Over the next few years, the band (which had pared down its name to Exile in 1973) chased and secured record deals in New York, Chicago and Los Angeles. But it always fell short of achieving that one giant radio hit that would launch it to superstardom. Then, in 1978, it happened, thanks to a three-and-a-half-minute surge of heavy breathing called “Kiss You All Over.” The song rocketed to No. 1 on the Billboard pop chart and stayed there for four weeks. From then on, it was a blur. The band appeared on Midnight Special and toured with Fleetwood Mac, Boston, Heart, Aerosmith, Dave Mason, Seals & Croft and other rock luminaries. Now the guys from tiny Richmond, Kentucky, were pounding out music on giant stages throughout the U. S., Europe and South Africa.

But one hit does not a career make. A series of albums and a few personnel switches failed to re-ignite Exile’s pop fire.
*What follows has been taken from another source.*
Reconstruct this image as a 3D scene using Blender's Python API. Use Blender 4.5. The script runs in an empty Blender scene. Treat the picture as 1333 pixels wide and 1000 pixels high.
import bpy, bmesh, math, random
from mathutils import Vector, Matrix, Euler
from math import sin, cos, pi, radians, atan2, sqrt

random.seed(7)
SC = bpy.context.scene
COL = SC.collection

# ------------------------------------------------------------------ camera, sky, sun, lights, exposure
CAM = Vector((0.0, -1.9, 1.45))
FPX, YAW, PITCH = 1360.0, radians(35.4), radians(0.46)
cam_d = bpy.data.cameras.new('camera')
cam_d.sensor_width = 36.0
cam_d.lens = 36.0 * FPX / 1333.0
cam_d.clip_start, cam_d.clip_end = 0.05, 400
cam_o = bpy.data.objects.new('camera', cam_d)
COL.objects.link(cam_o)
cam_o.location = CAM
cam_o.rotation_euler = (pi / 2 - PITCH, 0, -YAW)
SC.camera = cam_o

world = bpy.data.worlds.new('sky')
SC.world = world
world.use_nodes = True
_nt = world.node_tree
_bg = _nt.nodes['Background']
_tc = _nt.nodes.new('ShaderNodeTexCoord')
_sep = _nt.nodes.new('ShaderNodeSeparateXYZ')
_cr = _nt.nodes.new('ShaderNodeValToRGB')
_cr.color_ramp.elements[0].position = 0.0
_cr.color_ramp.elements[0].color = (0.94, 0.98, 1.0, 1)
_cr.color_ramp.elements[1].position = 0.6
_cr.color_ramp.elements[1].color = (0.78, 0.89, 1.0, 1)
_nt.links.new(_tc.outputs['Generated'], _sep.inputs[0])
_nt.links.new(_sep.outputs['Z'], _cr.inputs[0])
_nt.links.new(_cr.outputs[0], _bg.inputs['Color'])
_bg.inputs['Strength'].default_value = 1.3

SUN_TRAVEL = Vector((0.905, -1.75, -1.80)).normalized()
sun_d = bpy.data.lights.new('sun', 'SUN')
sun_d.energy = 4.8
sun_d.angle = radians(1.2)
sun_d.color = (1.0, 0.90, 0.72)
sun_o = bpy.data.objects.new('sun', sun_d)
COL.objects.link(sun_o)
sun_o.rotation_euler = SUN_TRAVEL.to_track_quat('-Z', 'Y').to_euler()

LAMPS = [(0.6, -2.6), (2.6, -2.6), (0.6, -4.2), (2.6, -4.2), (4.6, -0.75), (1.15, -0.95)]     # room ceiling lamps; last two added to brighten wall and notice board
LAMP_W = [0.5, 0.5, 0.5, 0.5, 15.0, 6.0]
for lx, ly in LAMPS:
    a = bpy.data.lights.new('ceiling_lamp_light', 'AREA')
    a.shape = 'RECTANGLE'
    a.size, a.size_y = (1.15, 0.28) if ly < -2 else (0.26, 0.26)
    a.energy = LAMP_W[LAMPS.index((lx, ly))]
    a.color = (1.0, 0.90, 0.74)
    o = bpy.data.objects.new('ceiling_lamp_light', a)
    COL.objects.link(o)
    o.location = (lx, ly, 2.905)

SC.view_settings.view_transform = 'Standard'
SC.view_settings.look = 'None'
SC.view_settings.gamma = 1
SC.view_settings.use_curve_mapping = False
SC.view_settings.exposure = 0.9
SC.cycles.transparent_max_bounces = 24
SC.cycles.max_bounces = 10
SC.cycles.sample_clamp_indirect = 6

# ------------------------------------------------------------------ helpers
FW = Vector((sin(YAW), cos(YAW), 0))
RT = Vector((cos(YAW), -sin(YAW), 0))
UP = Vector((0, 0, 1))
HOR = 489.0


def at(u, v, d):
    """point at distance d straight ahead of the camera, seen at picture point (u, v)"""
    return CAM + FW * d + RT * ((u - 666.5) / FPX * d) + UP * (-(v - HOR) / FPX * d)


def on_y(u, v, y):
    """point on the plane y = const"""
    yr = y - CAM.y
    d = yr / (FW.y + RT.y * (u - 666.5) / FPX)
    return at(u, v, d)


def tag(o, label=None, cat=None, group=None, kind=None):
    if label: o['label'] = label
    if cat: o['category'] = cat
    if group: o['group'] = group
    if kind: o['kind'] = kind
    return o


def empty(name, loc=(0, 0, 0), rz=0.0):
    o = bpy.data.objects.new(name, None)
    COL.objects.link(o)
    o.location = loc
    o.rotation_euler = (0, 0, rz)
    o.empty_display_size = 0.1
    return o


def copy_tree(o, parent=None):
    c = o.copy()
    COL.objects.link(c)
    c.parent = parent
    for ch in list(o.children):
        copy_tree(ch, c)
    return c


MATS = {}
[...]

Fortunately, the band had been noticing the artistic changes taking place in country music, how it seemed to be opening itself to rock and pop influences following the Urban Cowboy craze. “Going country” certainly wasn’t a stretch for Pennington, whose mother, Lilly Mae Ledford, was the pivotal figure in the Coon Creek Girls, an “old-time music” band that once played at the White House to entertain President Franklin D. Roosevelt and the King and Queen of England.

Through their manager, Jim Morey, Exile attracted the attention of Nashville superproducer Buddy Killen. A deal with Epic Records soon followed. Then the No. 1 hits began pouring out, every one of them written by Pennington and LeMaire. The first, “Woke Up In Love,” topped the country charts in 1984.

Over the next three years, Exile reigned with “I Don’t Want To Be A Memory,” “Give Me One More Chance,” “Crazy For Your Love,” “She’s A Miracle,” “Hang On To Your Heart,” “I Could Get Used To You,” “It’ll Be Me,” “She’s Too Good To Be True” and “I Can’t Get Close Enough.” When it came to light-the-candles-and-warm-the-brandy love songs, Exile was country music’s answer to Barry White.

By the late 1980s, though, the band was suffering from road-weariness. So, one by one, the members peeled off in different musical directions. After a hiatus of several years, during which Pennington headed and toured with various permutations of the band, the original members of Exile’s country incarnation reunited in 2007 for what they believed would be a one-time benefit show. But the audience response was so encouraging—and the music still sounded so damn good—that Pennington, Taylor, LeMaire, Hargis and Goetzman decided to regroup and do it all over again.

After 46 years, they certainly know what they’re doing. And the new crowds they’ve attracted know it, too.